Well I have changed styles like a roller coaster ever since my child hood, like I guess most people have. When I was 3 or 4 years old I had really long curly golden hair (actually I had that until I turned 8) and my mom just loved it so she always dressed me up as a little doll, and I always felt like I was uncomfortable. So when I started school and was old enough to decide for myself what kind of clothes I liked I started to dress like a boy, actually in many cases buying clothes from the boys section in the cloth shops. It wasn't only because I thought they looked cooler but because they could withstand more rough playing. I was always playing with boys as a child, and they were not inside playing with dolls.
When I started the swedish equivalent of junior high I did drop some of the boyishness and started to dress kind of feminine, however at my last year I really started to like listening to rock and metal, and so I once again started do drop the more feminine style in favor of trashed jeans, black shirts, studs and long wild hair. And that was the style I kept all through high school. But during my high school years I had started listening a lot to japanese music, and then mostly the bands who dress visual, visual kei. And so a while after I had graduated high school my new passion was to dress like visual, feminine looking asian men. Nooo, it doesn't sound confusing at all, does it? So I had short multicolored hair, LOTS of piercings and very visual clothing. And it was during this period that I found most of the people who I today love as if they were my family, even though most of us have dropped the visual style now haha.
However preferences changes and as I got older I started to feel uncomfortable in the visual style, I just felt like I couldn't really feel like a woman while dressing like that, or rather it didn't feel like me anymore. So then started my transition into looking like a very feminine girl, with a lot of drop backs to the boyish looks thanks to me feeling insecure about my new style. So in the end the doll once again became a doll.

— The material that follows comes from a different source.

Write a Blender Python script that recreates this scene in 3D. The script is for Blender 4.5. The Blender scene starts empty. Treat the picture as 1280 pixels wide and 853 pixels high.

And not really that anyone care but since this was a post about fashion I though I should post my winter closet, that I must say I'm super duper happy with <3









Also got myself two pair of packages of fake nails, since it's my bf's sisters wedding tomorrow I though I'd try to at least get my horrible nails to look decent -__- Haven't decided which ones to wear yet!



Also found a really cheap bracelet at Shibya 109, so cute!!

Well that was all for this time, have a feeling I might write more about fashion from now on, or maybe not, time will tell!